• INFORMATION PROVIDED:
- - -
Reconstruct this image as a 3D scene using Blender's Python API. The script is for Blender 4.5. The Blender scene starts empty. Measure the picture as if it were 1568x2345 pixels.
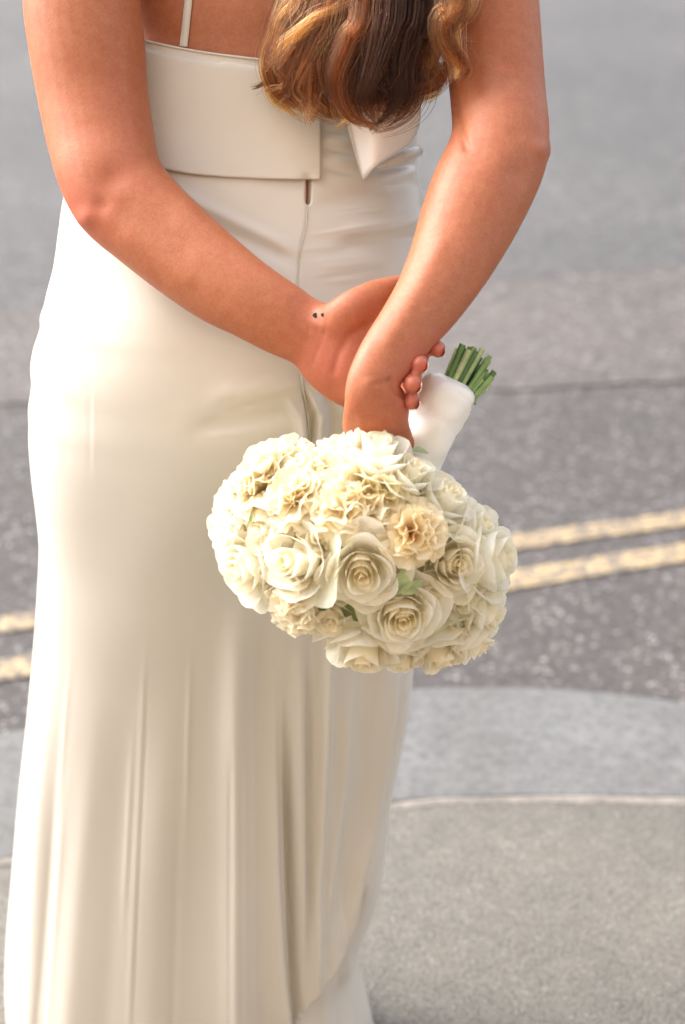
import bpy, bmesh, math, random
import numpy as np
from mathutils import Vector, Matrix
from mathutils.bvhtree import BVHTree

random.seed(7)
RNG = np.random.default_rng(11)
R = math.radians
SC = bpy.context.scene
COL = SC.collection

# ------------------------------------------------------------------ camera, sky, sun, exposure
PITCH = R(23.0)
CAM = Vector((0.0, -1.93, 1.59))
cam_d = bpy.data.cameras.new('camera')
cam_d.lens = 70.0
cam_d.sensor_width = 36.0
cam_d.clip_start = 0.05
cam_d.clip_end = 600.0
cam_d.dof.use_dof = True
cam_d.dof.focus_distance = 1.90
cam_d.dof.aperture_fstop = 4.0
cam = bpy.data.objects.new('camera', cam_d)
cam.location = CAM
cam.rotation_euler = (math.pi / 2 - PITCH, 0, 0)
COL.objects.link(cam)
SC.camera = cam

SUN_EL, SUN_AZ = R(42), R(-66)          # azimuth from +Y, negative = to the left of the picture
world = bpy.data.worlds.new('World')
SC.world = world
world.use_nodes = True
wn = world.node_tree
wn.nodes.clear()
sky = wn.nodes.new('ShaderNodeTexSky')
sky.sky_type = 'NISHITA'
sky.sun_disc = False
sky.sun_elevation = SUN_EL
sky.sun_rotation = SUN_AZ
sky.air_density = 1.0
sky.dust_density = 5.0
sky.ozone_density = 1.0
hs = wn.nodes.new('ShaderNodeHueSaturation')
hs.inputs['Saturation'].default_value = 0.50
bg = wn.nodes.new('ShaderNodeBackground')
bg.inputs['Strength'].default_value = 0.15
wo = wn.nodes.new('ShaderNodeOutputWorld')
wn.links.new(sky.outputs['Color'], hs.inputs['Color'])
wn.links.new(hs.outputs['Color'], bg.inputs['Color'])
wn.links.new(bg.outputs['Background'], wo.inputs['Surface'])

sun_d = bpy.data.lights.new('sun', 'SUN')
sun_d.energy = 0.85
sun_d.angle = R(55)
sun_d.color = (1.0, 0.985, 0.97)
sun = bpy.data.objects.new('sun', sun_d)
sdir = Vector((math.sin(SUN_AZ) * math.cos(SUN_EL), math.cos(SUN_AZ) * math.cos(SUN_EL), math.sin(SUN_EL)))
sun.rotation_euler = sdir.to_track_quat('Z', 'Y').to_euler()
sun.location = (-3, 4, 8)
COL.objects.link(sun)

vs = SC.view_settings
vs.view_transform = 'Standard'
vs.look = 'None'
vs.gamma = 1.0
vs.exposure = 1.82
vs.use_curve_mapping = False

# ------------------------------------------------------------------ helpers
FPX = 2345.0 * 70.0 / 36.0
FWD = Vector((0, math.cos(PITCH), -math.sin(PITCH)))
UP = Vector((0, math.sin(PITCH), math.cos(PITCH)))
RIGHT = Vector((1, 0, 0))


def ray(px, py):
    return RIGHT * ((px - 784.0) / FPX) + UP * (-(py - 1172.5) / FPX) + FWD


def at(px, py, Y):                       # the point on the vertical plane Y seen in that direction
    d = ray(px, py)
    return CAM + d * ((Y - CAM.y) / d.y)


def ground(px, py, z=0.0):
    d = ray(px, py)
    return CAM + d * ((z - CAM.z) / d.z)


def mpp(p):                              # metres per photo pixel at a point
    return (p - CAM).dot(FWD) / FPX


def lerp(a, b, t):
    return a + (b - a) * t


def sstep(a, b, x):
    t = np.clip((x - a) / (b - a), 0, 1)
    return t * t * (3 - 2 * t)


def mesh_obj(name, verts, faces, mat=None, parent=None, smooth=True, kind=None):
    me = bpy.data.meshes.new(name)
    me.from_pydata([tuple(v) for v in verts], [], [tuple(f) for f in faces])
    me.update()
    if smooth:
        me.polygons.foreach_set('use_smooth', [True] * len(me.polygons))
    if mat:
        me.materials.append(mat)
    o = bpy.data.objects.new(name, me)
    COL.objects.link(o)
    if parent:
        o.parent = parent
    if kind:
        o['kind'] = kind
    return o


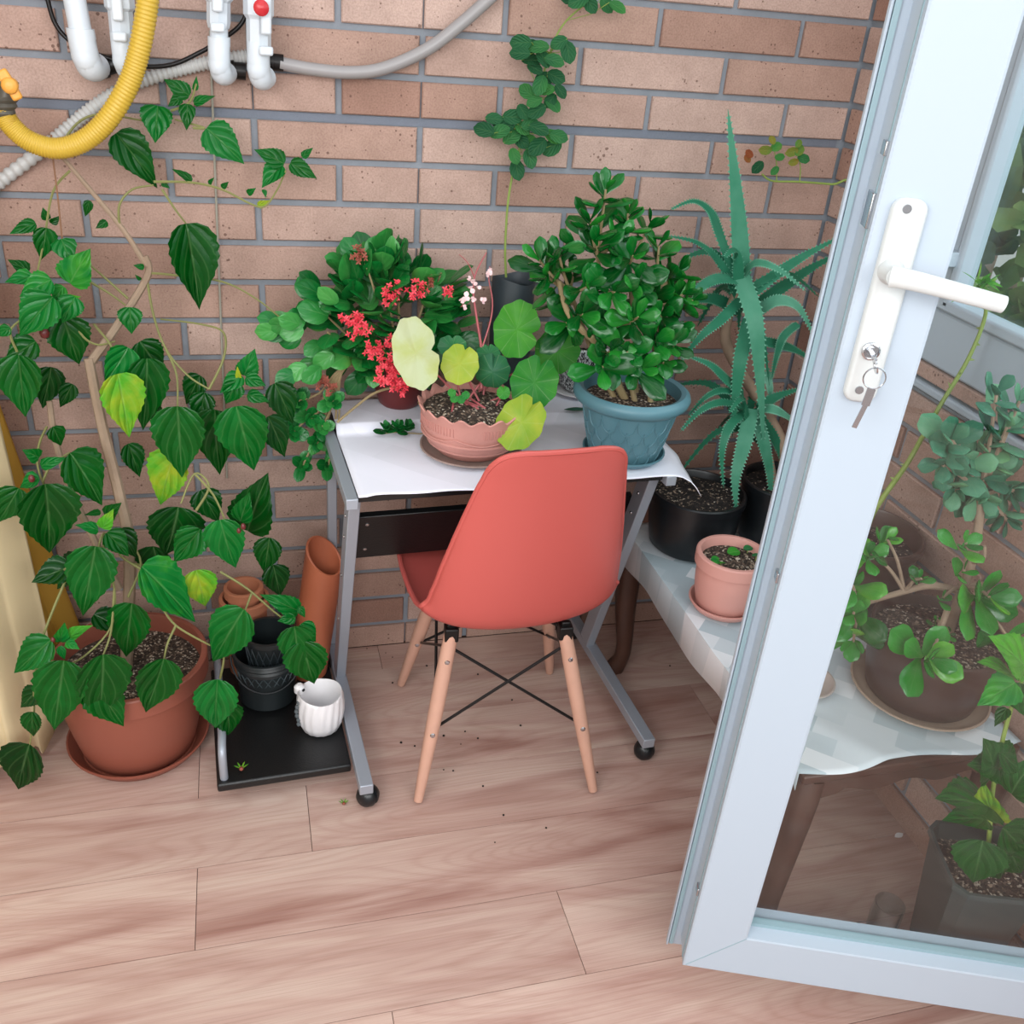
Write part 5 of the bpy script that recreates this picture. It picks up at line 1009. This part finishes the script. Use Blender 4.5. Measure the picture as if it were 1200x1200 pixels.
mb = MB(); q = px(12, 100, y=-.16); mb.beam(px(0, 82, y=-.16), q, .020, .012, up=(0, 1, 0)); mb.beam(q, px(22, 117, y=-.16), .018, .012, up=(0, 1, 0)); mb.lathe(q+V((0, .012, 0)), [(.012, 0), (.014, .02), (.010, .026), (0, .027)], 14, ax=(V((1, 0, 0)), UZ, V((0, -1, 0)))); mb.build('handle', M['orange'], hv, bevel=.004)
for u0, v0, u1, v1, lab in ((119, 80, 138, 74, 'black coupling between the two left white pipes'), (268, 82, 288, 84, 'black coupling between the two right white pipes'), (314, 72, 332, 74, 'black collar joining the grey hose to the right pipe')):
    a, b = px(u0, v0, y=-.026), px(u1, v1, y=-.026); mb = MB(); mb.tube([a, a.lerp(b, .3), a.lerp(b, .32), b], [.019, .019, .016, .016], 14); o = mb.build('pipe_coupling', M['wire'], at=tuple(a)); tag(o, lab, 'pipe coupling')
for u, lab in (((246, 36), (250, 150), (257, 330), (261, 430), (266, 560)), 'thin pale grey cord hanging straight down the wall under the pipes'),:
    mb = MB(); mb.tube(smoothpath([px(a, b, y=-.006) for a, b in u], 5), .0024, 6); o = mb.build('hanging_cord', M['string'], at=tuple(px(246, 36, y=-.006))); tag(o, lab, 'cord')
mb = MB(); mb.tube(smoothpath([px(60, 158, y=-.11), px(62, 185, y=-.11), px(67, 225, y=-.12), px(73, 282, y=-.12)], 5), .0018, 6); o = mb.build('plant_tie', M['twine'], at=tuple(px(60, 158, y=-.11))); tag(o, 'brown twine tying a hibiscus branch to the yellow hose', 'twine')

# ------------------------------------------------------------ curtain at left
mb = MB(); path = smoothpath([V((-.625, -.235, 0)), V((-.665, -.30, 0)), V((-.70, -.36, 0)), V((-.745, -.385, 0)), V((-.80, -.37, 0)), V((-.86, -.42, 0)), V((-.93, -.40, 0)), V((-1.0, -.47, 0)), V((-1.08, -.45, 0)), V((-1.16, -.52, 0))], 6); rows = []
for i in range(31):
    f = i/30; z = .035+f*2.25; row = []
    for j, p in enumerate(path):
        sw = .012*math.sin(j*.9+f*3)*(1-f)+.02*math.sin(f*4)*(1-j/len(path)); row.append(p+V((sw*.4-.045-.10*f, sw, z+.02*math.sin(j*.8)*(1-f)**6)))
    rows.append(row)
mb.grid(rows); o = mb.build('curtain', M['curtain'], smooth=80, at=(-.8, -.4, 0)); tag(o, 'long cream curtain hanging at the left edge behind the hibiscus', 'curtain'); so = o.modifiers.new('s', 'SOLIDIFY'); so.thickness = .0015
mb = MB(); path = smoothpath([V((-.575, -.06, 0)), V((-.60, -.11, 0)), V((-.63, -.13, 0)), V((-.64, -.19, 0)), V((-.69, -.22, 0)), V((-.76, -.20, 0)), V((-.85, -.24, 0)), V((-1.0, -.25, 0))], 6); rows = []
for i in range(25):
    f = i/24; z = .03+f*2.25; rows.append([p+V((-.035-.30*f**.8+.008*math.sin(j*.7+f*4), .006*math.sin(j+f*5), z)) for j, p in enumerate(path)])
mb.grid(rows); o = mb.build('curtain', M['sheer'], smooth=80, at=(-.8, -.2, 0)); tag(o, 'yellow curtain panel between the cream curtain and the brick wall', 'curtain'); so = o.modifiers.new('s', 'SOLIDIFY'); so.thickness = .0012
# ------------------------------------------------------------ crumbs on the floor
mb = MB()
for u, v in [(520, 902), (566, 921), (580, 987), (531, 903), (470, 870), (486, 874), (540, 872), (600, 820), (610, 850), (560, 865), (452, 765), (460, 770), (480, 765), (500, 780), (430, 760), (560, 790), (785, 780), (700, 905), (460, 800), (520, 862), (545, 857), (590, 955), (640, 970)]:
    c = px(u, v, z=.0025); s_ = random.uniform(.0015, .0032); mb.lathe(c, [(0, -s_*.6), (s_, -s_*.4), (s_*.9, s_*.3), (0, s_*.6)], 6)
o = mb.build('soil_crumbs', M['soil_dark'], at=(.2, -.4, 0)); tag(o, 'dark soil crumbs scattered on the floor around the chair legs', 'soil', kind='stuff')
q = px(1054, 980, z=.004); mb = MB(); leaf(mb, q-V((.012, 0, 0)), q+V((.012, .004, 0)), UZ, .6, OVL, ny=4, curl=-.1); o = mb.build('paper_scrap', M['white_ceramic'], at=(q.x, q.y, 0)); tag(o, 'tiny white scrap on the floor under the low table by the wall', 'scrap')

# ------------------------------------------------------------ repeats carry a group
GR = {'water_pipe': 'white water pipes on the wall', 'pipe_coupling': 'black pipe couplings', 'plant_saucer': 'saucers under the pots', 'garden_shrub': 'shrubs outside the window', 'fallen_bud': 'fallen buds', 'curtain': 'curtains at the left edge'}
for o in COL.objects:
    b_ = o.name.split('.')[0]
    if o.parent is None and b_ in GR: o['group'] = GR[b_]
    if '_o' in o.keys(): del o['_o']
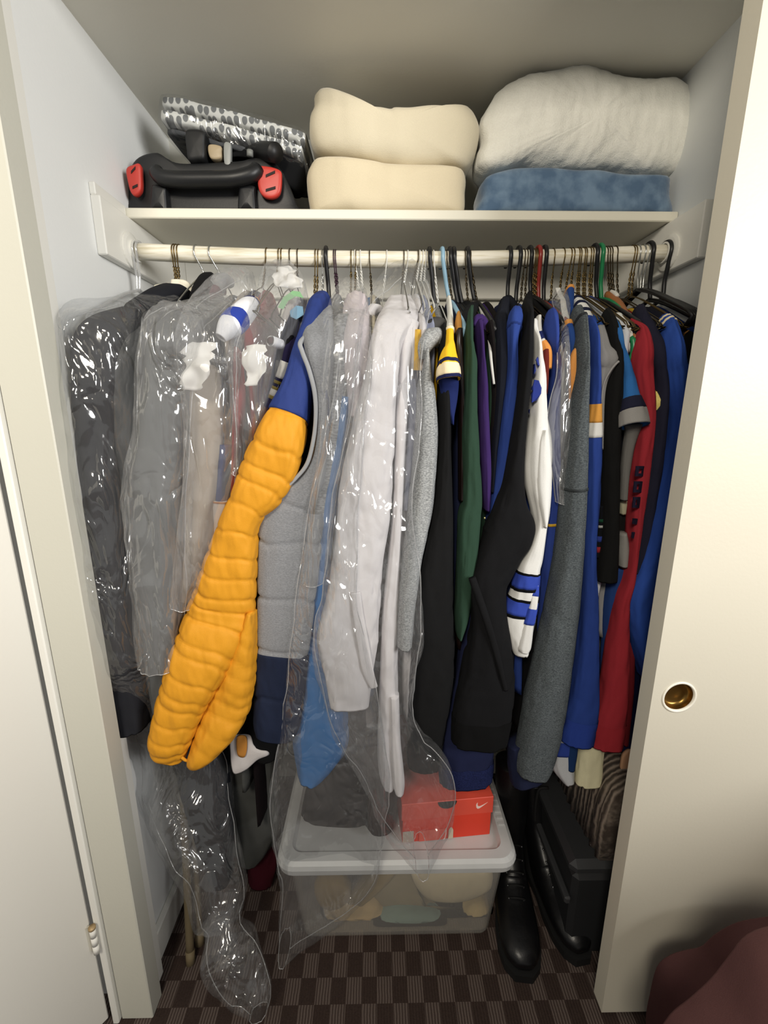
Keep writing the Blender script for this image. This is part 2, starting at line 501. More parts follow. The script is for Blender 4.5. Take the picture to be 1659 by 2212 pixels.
- - -
• TASK PROMPT: Please take the lines from the beginning of the data above through the line holding "wn.links.new(bg.outputs['Background'], wo.inputs['Surface'])" and transcribe them exactly, without any pictures.

• ANSWER FOR THIS EXERCISE:
Reconstruct this image as a 3D scene using Blender's Python API. The script is for Blender 4.5. The Blender scene starts empty. Measure the picture as if it were 1568x2345 pixels.
import bpy, bmesh, math, random
import numpy as np
from mathutils import Vector, Matrix
from mathutils.bvhtree import BVHTree

random.seed(7)
RNG = np.random.default_rng(11)
R = math.radians
SC = bpy.context.scene
COL = SC.collection

# ------------------------------------------------------------------ camera, sky, sun, exposure
PITCH = R(23.0)
CAM = Vector((0.0, -1.93, 1.59))
cam_d = bpy.data.cameras.new('camera')
cam_d.lens = 70.0
cam_d.sensor_width = 36.0
cam_d.clip_start = 0.05
cam_d.clip_end = 600.0
cam_d.dof.use_dof = True
cam_d.dof.focus_distance = 1.90
cam_d.dof.aperture_fstop = 4.0
cam = bpy.data.objects.new('camera', cam_d)
cam.location = CAM
cam.rotation_euler = (math.pi / 2 - PITCH, 0, 0)
COL.objects.link(cam)
SC.camera = cam

SUN_EL, SUN_AZ = R(42), R(-66)          # azimuth from +Y, negative = to the left of the picture
world = bpy.data.worlds.new('World')
SC.world = world
world.use_nodes = True
wn = world.node_tree
wn.nodes.clear()
sky = wn.nodes.new('ShaderNodeTexSky')
sky.sky_type = 'NISHITA'
sky.sun_disc = False
sky.sun_elevation = SUN_EL
sky.sun_rotation = SUN_AZ
sky.air_density = 1.0
sky.dust_density = 5.0
sky.ozone_density = 1.0
hs = wn.nodes.new('ShaderNodeHueSaturation')
hs.inputs['Saturation'].default_value = 0.50
bg = wn.nodes.new('ShaderNodeBackground')
bg.inputs['Strength'].default_value = 0.15
wo = wn.nodes.new('ShaderNodeOutputWorld')
wn.links.new(sky.outputs['Color'], hs.inputs['Color'])
wn.links.new(hs.outputs['Color'], bg.inputs['Color'])
wn.links.new(bg.outputs['Background'], wo.inputs['Surface'])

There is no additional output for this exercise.